— BEGIN Data extract —
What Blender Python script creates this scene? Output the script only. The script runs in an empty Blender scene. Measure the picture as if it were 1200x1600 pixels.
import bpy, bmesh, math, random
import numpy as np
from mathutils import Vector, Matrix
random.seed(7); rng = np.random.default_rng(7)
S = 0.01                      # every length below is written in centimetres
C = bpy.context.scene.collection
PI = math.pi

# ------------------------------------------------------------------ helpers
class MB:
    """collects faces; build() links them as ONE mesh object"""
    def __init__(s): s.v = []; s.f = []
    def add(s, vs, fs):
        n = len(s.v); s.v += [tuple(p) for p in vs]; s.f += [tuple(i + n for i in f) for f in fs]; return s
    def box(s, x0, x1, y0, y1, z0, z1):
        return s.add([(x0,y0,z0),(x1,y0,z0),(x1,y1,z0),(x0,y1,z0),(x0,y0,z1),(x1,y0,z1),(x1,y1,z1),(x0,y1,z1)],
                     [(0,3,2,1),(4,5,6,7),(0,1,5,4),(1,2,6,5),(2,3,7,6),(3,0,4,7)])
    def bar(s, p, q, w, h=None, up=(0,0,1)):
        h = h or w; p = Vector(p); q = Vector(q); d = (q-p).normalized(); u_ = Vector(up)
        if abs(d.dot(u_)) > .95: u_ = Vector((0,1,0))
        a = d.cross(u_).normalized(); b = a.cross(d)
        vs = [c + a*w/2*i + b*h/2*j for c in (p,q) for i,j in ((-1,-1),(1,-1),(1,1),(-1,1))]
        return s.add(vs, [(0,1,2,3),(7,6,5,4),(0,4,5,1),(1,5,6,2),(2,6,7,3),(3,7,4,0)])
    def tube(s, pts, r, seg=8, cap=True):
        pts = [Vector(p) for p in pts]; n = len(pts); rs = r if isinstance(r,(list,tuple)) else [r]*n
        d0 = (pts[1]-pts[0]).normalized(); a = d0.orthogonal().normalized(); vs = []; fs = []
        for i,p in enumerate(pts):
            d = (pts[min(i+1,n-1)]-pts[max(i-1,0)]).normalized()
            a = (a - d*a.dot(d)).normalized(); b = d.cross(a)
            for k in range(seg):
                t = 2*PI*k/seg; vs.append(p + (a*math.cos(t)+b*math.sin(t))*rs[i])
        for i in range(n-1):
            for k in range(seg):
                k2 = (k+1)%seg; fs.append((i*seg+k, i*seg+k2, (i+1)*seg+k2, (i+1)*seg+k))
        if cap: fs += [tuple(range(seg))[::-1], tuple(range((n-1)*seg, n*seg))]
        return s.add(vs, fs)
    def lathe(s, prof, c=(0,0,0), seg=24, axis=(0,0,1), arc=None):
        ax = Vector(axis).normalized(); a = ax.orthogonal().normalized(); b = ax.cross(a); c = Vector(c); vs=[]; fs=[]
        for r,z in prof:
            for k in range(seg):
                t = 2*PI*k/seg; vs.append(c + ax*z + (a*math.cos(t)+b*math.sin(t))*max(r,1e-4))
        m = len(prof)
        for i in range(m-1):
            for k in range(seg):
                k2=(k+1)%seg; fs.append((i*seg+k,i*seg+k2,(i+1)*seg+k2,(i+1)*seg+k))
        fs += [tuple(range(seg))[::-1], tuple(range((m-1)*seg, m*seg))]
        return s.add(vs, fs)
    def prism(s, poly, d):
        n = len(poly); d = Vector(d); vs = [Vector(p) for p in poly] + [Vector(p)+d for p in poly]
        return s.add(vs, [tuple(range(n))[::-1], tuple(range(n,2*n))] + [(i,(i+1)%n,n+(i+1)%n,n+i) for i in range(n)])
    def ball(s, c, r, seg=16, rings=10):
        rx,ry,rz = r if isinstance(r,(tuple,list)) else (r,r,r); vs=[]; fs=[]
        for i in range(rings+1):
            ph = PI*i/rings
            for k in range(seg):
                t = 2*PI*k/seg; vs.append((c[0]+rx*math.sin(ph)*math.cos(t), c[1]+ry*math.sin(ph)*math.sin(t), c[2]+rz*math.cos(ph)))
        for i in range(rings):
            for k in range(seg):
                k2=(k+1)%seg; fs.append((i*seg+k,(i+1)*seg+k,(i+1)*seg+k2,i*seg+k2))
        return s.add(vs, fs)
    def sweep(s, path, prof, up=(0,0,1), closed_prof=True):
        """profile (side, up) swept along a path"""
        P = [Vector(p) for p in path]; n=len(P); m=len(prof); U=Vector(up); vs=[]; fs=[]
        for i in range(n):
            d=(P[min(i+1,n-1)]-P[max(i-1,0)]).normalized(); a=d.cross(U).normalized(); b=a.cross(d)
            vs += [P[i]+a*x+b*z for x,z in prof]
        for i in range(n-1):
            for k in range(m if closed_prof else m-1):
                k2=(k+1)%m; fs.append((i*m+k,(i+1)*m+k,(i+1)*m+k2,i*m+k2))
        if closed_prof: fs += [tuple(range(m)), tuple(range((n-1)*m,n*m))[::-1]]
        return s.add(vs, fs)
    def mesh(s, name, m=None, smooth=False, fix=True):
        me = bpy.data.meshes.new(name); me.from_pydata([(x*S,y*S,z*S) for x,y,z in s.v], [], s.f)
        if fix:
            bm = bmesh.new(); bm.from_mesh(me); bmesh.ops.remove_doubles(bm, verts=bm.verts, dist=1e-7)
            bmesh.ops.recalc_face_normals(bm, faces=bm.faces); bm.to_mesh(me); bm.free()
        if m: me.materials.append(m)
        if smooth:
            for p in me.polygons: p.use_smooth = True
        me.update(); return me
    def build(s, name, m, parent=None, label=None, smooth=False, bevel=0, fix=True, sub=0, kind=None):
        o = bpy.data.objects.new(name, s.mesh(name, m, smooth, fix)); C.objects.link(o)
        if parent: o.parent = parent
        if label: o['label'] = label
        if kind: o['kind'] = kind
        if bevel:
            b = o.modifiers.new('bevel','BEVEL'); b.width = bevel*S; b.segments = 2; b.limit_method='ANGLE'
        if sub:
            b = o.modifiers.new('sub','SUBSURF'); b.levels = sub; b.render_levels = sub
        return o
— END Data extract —
* [Short problem]: Only the lines from the top of the data through the line that contains "PI = math.pi" should be quoted, exactly as they stand.

* [Task response]:
What Blender Python script creates this scene? Output the script only. The script runs in an empty Blender scene. Measure the picture as if it were 1200x1600 pixels.
import bpy, bmesh, math, random
import numpy as np
from mathutils import Vector, Matrix
random.seed(7); rng = np.random.default_rng(7)
S = 0.01                      # every length below is written in centimetres
C = bpy.context.scene.collection
PI = math.pi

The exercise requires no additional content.